Andrew Marlin and Emily Frantz combine with a slew of Carolinian friends (sometimes self-dubbed “Expandolin Orange”) for a double-stuffed sophomore effort.  The first disc, titled Haste Make, features a full band and fleshes out their familiar sound with a Neil Young plod (Not a Word) and the Josh Ritter-like maritime Ship Sail Away, complete with cymbal crashes and violin splashes. Hard-hearted Stranger (the latter half) strips the duo back down to just two in order to most poignantly paint their pictures of faith and faith neglected, love and love lost, and of course trains.  Big Men in the Sky is a particular stand-out, reformulating the Folsom Prison Blues into an introspective if still hesitant prayer.

4 – Mount Moriah –  S/T

Mount Moriah‘s debut LP carves out a niche within the nauseatingly amorphous genre known formerly as alt.country and now as Americana: Southern gothic.  Literary and dark.  Allusive and illusive. Heather McIntyre’s vocals float over double bass and ghostly vocals on Old Gowns, drift over the red clay grids on Plane, and tear through the storm on Hail, Lightning!  Lament is perhaps the clappiest and most hypnotic sing-song breakup tune as ever conceived.  Reckoning offers a damning, hymnal-ripping critique of her mother’s own judgment in typical southern fashion: with a lilting tempo and melodic drawl.

3 – Gillian Welch – The Harrow & the Harvest 

Vets Gillian and Dave Rawlings make a reliable folk album with gems like The Way It Goes and Down Along the Dixie Line.  Their music is trustworthy and homespun, even artisanal, an aesthetic painstakingly sought and cultivated even down to the letter-pressed and individually hand-coffee-stained album jackets.  While by no means out to shock or surprise, the Harrow & the Harvest satisfies and soaks you in the Bourbon barrel of Southern folk music royalty..

 

 

2 – Megafaun  – S/T

If this year’s Bon Iver release deserves praise for being more adventurous, experimental, and at times odd, former DeYarmond Edison mates, Joe Westerlund and the Brothers Cook, take the opposite tact.  They opt for restraint and more straight-forward structuring and sounds, adventuring mainly on These Words & Isadora, but balladeering on the resplendent Hope You Know (with Mount Moriah’s Heather McIntyre) and getting help from Frazee Ford on Everything.  Westerlund lends well-worded enlightenment between Resurrection and You Are the Light, and we even get our banjo fix from Phil Cook on State/Meant.  Restraint suits these freak-folders well.
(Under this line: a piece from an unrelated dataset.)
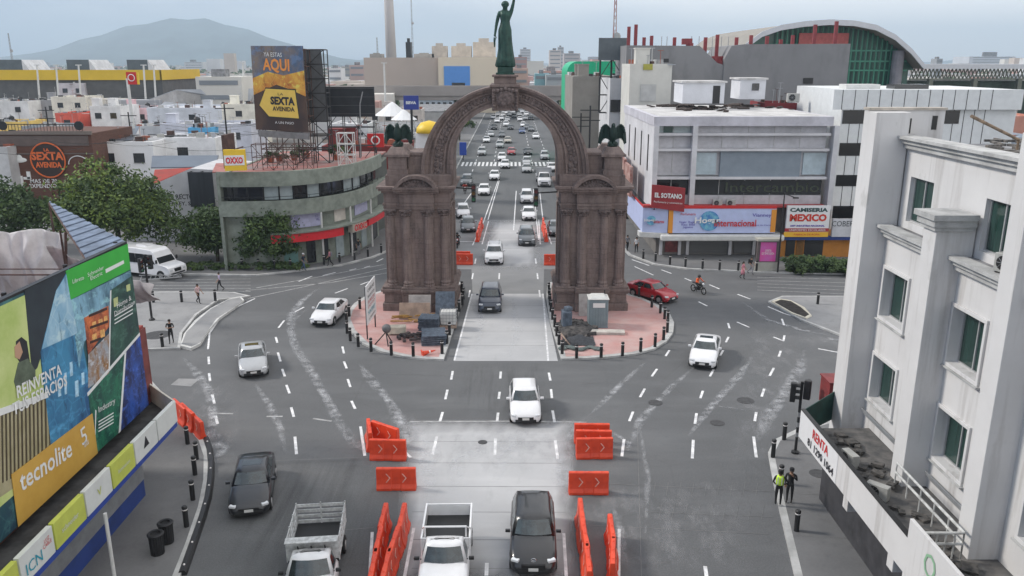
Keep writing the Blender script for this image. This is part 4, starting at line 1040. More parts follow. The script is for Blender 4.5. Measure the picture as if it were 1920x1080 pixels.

In my mind, this mix of four minute pop songs and steady outros trumps their previous penchant for twelve minute comprovisations.)

1 – Fleet Foxes – Helplessness Blues

West coast baroque folkers Fleet Foxesblues are somehow rosier than tunes from their White Winter Hymnal.  This years’ Helplessness puts forth a freed Robin Peckinold.  Free to expand upon  his already well-crafted, if dreary, Pacific harmonies.  Free to find brilliant vales of vulnerability (HB, Someone You’d Admire, Grown Ocean) and whole landscapes of (possibly) fictive drama (Sim Sala BimThe Plains/Bitter Dancer, The Shrine/An Argument).  The combination and intersection of these two themes forms, in my opinion, the most interesting and breathtaking (especially live) album of 2011.

 

Other releases of note: Ryan Adams; Alexander; Birds and Arrows; Richard Buckner; The Cave Singers; The Civil Wars; Cold War Kids; Phil Cook & His Feat; Dawes; Frank Fairfield; Floating Action; Generationals; Skylar Gudasz & The Ugly Girls; Gungor; The Low Anthem; James Vincent McMorrow; Middle Brother; Daniel Martin Moore; My Morning Jacket; Kurt Vile; War on Drugs.